Trotzdem, es ist wie überall, die Ketten machen mit Preisdumping die Kleinen kaputt (ich sag nur Discounter), genau aus diesen Gründen kaufe ich meine Bücher nicht bei Thalia und Co. und wenn ich hunderte von Euros sparen würde, egal, mein Geld kriegen die nicht. Da geh ich lieber in ein Fachgeschäft, werde mit Namen begrüßt und kann mich in Ruhe beraten lassen (sofern ich das möchte).

LG

Nycra

Kaeptn

#12
Zitat von: Kerimaya am 23. Februar 2010, 12:23:51
@Kaeptn Wie ist das Gespräch denn ausgegangen? (Mein Name ist Neugier..)

Sorry, offTopic:

Korrektur erstmal, Ende 1996 war das. Sie "nahmen" das Buch, ich arbeitete fast 1 Jahr mit einer Lektorin zusammen - alles ohne Vertrag. Ich hatte ja keine Ahnung wie das läuft, Internet noch in den Kinderschuhen, keine Ahnung wo ich mich hätte informieren können. Es ging hier und da um ziemlich weitreichende Änderungen, darin hab ich mich verzettelt und die Lektorin hat mir nicht wirklich geholfen - Projekt hatte bei ihr wohl niedrige Priorität. Dann kam Anfang 1997 der Abschluss meines Studiums dazwischen, danach Jobsuche usw. Sprich, ich kam nicht voran und irgendwann kam dann die Mitteilung ich sei aus dem Programm geflogen. Ohne Vertrag ja kein Problem.

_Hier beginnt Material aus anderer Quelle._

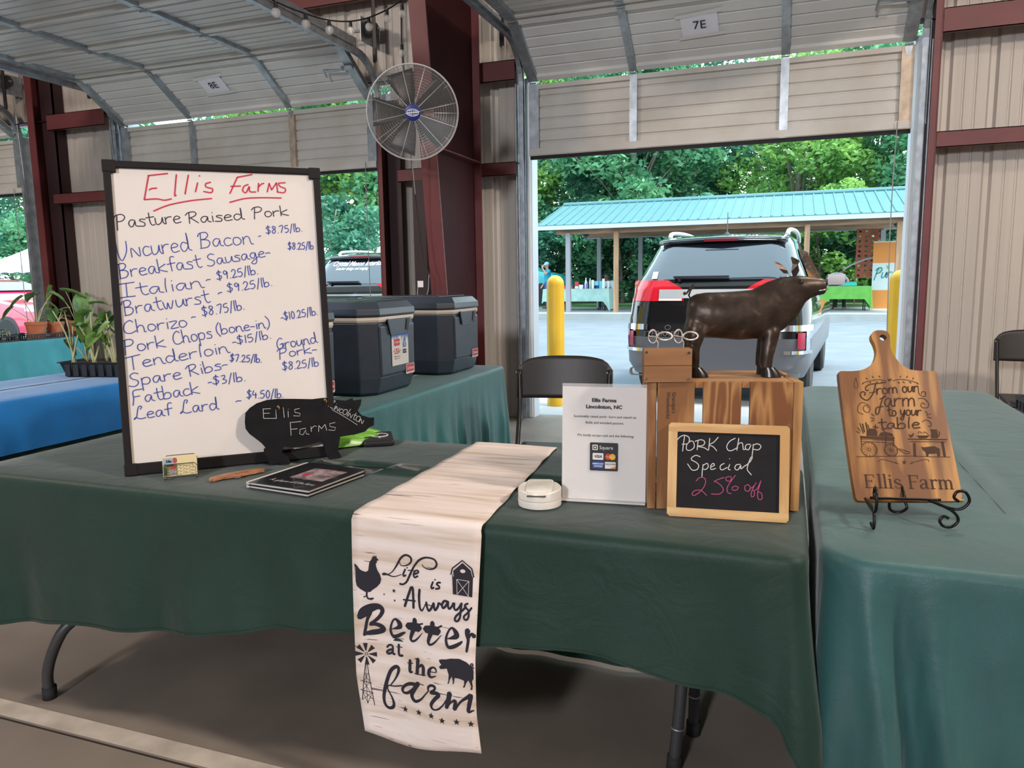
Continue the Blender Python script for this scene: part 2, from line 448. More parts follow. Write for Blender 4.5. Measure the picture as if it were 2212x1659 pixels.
WB_RED = [
(0.0042, [(0.1711, 0.8895), (0.1177, 0.8811)]),
(0.0042, [(0.1191, 0.8811), (0.1123, 0.8522), (0.1029, 0.8105)]),
(0.0042, [(0.1029, 0.8105), (0.1366, 0.8136), (0.1570, 0.8103), (0.1766, 0.8147)]),
(0.0042, [(0.1179, 0.8396), (0.1254, 0.8437), (0.1387, 0.8451)]),
(0.0042, [(0.1947, 0.8871), (0.1904, 0.8580), (0.1862, 0.8256), (0.1901, 0.8257)]),
(0.0042, [(0.2277, 0.8868), (0.2214, 0.8590), (0.2149, 0.8296)]),
(0.0042, [(0.2520, 0.8649), (0.2480, 0.8501), (0.2441, 0.8370)]),
(0.0042, [(0.2580, 0.8863), (0.2594, 0.8850)]),
(0.0042, [(0.2889, 0.8678), (0.2748, 0.8624), (0.2757, 0.8526), (0.2923, 0.8482), (0.2885, 0.8366), (0.2671, 0.8393)]),
(0.0042, [(0.1255, 0.7775), (0.1679, 0.7961), (0.2288, 0.8105), (0.2888, 0.8186)]),
(0.0042, [(0.4099, 0.8952), (0.3664, 0.8853)]),
(0.0042, [(0.3664, 0.8853), (0.3555, 0.8634), (0.3418, 0.8348)]),
(0.0042, [(0.3457, 0.8571), (0.3742, 0.8590)]),
(0.0042, [(0.3968, 0.8648), (0.3836, 0.8577), (0.3796, 0.8442), (0.3888, 0.8395), (0.3996, 0.8582), (0.4002, 0.8432), (0.4177, 0.8420)]),
(0.0042, [(0.4275, 0.8691), (0.4243, 0.8439)]),
(0.0042, [(0.4267, 0.8574), (0.4354, 0.8667), (0.4436, 0.8697)]),
(0.0042, [(0.4517, 0.8430), (0.4589, 0.8702)]),
(0.0042, [(0.4589, 0.8702), (0.4651, 0.8501)]),
(0.0042, [(0.4651, 0.8501), (0.4812, 0.8726)]),
(0.0042, [(0.4812, 0.8726), (0.4827, 0.8439)]),
(0.0042, [(0.5076, 0.8735), (0.4877, 0.8711), (0.4920, 0.8611), (0.5064, 0.8548), (0.5023, 0.8428), (0.4811, 0.8439)]),
(0.0042, [(0.3395, 0.8083), (0.3845, 0.8211), (0.4360, 0.8251), (0.4930, 0.8256)]),
]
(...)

Letztlich waren beide Seiten "schuld" - und ich beiß mir heute noch in den Hintern, dass ich die Chance damals (noch vor dem Harry Potter und Herr der Ringe-Boom) verpasst habe. Hab danach lange Jahre aus Frust gar nix geschrieben, das Werk liegt im halb überarbeiteten Zustand immer noch rum.


@Topic:
Hat einer derer, die bei einer Agentur sind, mal nachgefragt was die zu dem Thema meinen?

Kerimaya

@Kaeptn Autsch :( Das tut mir wirklich leid.  :knuddel:

Emeraldknight

Hallo

Bei mir ist das Thema gerade ganz aktuell, da ich gerade gestern meinen Vertrag gekriegt habe (für meinen historischen Roman, der im Herbst 2010 erscheint).
Da steht im Vertrag drin: "...xProzent des mit dem Verkauf seiner Bücher erzielten Nettoumsatzes (=Umsatz abzüglich Buchhandels-/Zwischenbuchhandels-Rabatt und MwSt) ..."
Kann mir jemand, der das versteht sagen, ob es sich hier um den Nettoverlagsabgabepreis oder Nettoladenverkaufspreis handelt?